Elle estime qu'il est important de traiter l'autre avec considération, pour éviter toute sorte de collision. Elle reprend Amadou Hampaté Ba qui comparait la vérité à une pleine lune dont chacun ne possède qu'une partie et que c'est ensemble qu'il est possible de reconstituer la lune entière, « ce que j'ai constaté de dégradant dans la perception de l'homme noir en Europe m'a amené à produire cette œuvre ».

Ce livre qui aborde une multitude de question dont les réponses existent en chacun de nous, « je pense qu'il est parfois important de laisser aux gens l'opportunité de lire entre les lignes », souligne Mariama Baldé.

Mariama Baldé est sénégalo-guinéenne, son identité fait croire qu'elle était prédestinée au métissage, à la rencontre « je pense qu'il est important d'apprendre à se rencontrer ». Elle a une organisation qui porte le nom de « Vibramonde », et une maison d'édition «Paroles Tissées » qui a publié son livre et qui a pour but de briser et déconstruire les clichés.
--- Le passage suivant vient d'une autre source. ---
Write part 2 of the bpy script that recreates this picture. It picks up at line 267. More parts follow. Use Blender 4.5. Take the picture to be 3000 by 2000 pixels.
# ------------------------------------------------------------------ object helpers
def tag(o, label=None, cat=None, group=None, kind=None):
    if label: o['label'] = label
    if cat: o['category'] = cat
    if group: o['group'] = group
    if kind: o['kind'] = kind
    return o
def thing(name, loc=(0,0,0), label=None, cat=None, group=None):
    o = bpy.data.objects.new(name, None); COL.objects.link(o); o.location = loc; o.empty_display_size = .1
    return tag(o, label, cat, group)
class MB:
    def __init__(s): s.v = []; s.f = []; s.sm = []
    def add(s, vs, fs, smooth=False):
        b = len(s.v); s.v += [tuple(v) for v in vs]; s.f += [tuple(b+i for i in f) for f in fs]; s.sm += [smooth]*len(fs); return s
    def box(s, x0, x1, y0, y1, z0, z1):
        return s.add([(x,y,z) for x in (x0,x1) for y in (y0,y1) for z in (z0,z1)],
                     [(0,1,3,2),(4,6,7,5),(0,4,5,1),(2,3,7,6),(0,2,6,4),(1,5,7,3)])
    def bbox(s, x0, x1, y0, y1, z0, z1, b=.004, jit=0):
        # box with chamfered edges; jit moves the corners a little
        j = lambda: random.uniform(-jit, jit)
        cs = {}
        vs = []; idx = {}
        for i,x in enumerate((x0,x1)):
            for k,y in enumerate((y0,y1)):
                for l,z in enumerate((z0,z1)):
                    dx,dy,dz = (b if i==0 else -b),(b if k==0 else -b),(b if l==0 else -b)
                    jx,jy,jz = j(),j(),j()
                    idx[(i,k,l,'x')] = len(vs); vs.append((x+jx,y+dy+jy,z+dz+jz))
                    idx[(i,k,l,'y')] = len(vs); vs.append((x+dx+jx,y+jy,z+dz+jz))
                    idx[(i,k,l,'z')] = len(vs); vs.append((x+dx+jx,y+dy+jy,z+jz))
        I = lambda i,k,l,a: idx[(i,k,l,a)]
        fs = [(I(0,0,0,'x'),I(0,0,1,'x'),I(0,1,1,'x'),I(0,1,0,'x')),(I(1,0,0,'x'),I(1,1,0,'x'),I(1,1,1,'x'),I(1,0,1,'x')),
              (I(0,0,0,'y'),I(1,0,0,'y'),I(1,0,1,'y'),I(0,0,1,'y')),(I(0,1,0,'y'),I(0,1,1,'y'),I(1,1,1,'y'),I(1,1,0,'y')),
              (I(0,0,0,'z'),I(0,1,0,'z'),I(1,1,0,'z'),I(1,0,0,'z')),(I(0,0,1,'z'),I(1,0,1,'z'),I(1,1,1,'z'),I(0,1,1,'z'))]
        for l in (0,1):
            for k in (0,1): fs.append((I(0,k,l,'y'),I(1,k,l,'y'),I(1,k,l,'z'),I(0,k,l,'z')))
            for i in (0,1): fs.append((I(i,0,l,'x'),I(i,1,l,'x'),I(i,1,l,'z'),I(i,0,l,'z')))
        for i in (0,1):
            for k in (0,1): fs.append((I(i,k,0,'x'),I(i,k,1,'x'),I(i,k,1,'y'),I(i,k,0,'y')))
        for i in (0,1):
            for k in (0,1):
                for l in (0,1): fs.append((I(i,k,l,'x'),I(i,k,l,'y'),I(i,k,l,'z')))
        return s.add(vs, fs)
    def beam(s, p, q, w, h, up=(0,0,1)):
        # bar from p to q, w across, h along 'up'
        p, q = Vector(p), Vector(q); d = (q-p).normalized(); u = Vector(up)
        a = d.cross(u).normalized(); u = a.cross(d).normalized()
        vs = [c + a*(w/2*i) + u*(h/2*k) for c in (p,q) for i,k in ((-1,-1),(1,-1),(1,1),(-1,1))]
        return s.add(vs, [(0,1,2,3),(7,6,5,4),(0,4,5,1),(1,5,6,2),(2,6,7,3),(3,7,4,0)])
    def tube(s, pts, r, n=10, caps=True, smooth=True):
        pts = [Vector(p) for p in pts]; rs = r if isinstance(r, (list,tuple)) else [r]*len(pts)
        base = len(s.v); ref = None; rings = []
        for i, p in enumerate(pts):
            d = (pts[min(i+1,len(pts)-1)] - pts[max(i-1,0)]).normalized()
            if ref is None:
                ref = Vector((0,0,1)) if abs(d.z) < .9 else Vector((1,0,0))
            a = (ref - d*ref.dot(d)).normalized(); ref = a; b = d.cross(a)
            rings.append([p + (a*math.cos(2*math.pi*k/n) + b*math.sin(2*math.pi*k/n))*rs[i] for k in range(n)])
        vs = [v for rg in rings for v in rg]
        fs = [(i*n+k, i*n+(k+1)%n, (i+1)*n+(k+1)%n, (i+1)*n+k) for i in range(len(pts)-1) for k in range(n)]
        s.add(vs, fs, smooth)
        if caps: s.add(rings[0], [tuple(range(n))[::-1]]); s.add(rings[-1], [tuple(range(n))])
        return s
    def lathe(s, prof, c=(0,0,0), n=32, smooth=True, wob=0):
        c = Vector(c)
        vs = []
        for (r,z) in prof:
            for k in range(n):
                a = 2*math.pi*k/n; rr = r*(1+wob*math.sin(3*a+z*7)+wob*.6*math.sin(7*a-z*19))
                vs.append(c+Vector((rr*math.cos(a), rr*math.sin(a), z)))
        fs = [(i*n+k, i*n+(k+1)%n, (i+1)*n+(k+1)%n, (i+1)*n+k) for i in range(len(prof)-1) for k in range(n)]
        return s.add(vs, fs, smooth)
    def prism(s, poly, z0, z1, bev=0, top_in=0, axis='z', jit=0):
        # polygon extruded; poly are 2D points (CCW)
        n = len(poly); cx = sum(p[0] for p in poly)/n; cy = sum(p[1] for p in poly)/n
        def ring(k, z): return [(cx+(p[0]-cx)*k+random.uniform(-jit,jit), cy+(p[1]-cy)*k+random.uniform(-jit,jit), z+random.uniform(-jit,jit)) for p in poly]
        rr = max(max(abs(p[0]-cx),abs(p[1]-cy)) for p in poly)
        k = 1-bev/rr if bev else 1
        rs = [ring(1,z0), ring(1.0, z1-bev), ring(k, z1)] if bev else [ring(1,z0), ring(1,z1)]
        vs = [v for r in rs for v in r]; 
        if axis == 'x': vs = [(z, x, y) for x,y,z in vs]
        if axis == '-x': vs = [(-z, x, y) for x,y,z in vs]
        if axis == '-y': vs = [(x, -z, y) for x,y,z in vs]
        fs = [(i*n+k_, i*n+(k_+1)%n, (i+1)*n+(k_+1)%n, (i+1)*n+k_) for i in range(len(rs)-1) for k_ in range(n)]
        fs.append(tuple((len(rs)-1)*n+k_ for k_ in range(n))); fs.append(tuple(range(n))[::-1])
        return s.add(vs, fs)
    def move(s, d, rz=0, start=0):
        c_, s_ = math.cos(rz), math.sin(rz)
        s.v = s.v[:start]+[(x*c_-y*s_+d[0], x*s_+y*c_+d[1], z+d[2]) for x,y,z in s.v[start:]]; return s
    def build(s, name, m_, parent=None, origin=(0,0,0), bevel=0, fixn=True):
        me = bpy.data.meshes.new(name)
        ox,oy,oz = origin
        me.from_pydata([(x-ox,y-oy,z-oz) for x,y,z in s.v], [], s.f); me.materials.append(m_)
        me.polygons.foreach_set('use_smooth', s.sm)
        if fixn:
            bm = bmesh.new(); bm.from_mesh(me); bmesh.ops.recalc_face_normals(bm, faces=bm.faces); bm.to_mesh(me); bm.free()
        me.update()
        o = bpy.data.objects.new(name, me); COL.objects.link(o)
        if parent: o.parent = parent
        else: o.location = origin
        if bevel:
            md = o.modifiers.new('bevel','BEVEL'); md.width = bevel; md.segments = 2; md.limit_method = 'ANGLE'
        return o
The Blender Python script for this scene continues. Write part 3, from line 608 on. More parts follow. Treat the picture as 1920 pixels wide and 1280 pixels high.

Son livre présente un éventail de corps de métiers en boubous traditionnels. Mariama a voulu briser l'image méprisante que l'occident a rattachée aux boubous, pour redonner la valeur et la noblesse de ce vêtement qui est aussi un symbole de générosité dans nos sociétés. A travers ces multiples de portraits d'africains vivant à la fois en Afrique et dans la diaspora, l'auteur a avec des outils dérisoires tels qu'une plume et un appareil photo, fait l'effort d'inviter au voyage pour rétablir le respect de l'autre simplement parce que la seul chose qui compte c'est d'agir dans un esprit d'unité, pour retrouver les rails de l'humanité.

Mariama Ndoye (ancienne Directrice du Livre et de la Lecture), une des initiatrices du café littéraire 'Au cœur de la littérature ', présente à cet évènement, a félicité l'auteur pour la pertinence de ses œuvres et a estimé que l'homme est indispensable dans la vie d'une femme. Un journaliste de la RTS a ensuite salué le travail de l'auteur et surtout la suite dans les idées, la pertinence des intervenants tout en rappelant qu'aucune œuvre n'était infaillible.
Un autre intervenant a, par contre, estimé que dans nos sociétés, les hommes vivent les mêmes souffrances que les femmes mais qu'en plaçant la femme dans une posture de victimisation, on rate la question fondamentale, « il y a la question du respect qui est plus que déterminante, en voulant combattre les clichés, on tombe dans d'autres clichés », il reprend ensuite l'auteur Boubacar Boris Diop qui précise: « être africain c'est déjà difficile mais être africain et noir c'est encore plus difficile dans ces pays qui se disent égalitaires ».
Un autre intervenant a rappelé que les politiques africaines n'ont pas tendance à aller vers l'égalité « la vie de la femme est une éternelle soumission à l'homme, d'abord sous l'autorité du père et ensuite sous l'autorité du mari ».

L'auteur va terminer en disant : « il y a des situations d'injustices qu'il faut absolument refuser, qu'on soit un homme ou une femme, un blanc ou un noir, nous avons tous besoin d'être traité dans la dignité et le respect pour l'équilibre de l'humain».

L'évènement va être clôturé par un très beau défilé de la créatrice Marie Madeleine Diouf de 'Nunu Design By Dk', qui a présenté une belle collection de boubous traditionnelles pour hommes et femmes, sous un fond musical du très grand Salif Keita.